The concept of free will is not clearly understood by many, who seem to think it is a God-given ability, that it exists independently of any social or cultural conditioning and that all humans have equal capacity and ability in this regard.

The first assumption is that free will is God-given and of course a prerequisite assumption would be that there exists an entity such as God, and that it exists within the confines of our own ability to define such an entity. Assumptions and Faith are close cousins, since they both regard something to be true without any reference to reality. They are inevitably dangerous to the practice of knowledge for that reason, and should be avoided as the basis for understanding of any sort. Any reasonable person must demand evidence for the existence of any proposition.

This leads me to the next assumption – that ‘free will’ exists independently of any social or cultural conditioning. We would have to find an ability that somehow transcends the associations of colour, religion, sex, nation, species and their concomitant prejudices, not to mention the personal needs of ego and social pressures. That these associations and needs influence our choices  is undeniable, and how we would go about isolating this ‘free’ component is not readily apparent. Since it already an abstract concept rather than an observable, measurable phenomenon, we already commit reification when attempting to analyse this tenuous idea.

But there is plenty of evidence to suggest that it is a capability few possess. Given the degree to which most people remain associated with the cultural and religious beliefs that they are introduced to (indoctrinated in?) as children, and given the degree of partisanship most people display with regard to their nation, local sports team, familial pursuits and other cultural icons, ‘free will’ seems to be the exception, not the rule. The emotional hysteria that accompanies an International sports event is a case in point, when people demonstrate their affiliations with all sorts of predictable and definitively conditioned behaviours, from the wearing of identity clothing, to waving of banners, to chanting and singing. The modern version of the war cry, if not as destructive, is no less primitive. Left to make their own choices, the majority will copy each other, and these associations were all derived, in most cases, without conscious application to a decision problem, but by the associations of proximity and social interaction.

In the world of the Arts and even in Literature, the absence of selective, considered choice is evident. Most people’s musical preferences are derived from what they have grown accustomed to and their favourites ‘selected’ by association with emotional experiences.
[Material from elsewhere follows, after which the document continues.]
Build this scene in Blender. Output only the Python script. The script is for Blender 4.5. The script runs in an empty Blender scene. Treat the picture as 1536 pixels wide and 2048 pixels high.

If they are not introduced to a given genre of music, it is unlikely they will develop an appreciation for the form, with the result that their own limited range is both conditioned and prejudiced.  The quality of the music itself never enters the frame. Best-sellers get there by virtue of buy-in from a social collective, not because they contain quality writing. In both the Arts and Literature, it is ignorance and narrow social selection that drive the numbers – the influence of peers, the zeitgeist and the social aspirations of consumers unquestionable. The issue of quality remains the ambit of precious few.

In Democratic countries, we say that people have the right to vote independently. Whether they have the ability to do so is debatable, given that they are bombarded with propaganda and misinformation and given that most of them do not have the first understanding of the issues.

It is this difference in ability that leads me to the last assumption: that all humans have equal capacity and ability to make decisions. More importantly, since we are talking about morals, we would have to show that all humans have the same capacity and ability to make moral choices. Since moral choices are inevitably more complex than simple ones like which car to buy, which music to listen to, or which book to read, which itself may have a moral component, it stands to reason that the mental ability to weigh up moral dilemmas, to process general rules in application to specific circumstances, and to consider the global effect of a local action, firstly require a wider knowledge base, and secondly a mental ability to process all of this in an integrated fashion. Given the ignorance and intelligence of most humans, it is surely self-evident that it is completely impossible that this capacity is equal in all humans.

It becomes entirely rational, then, not to expect the moral choices made by the ignorant and unintelligent majority to correlate with those made by knowledgeable and intelligent people. It is simply an unrealistic expectation. We could, of course, moralise concerning those who wilfully remain ignorant and those who have the mental capacity to understand but still insist on making choices and behaving in ways we find deplorable.

But to expect the great majority to do so is to behave immorally ourselves. They need our education and upliftment, not our condemnation.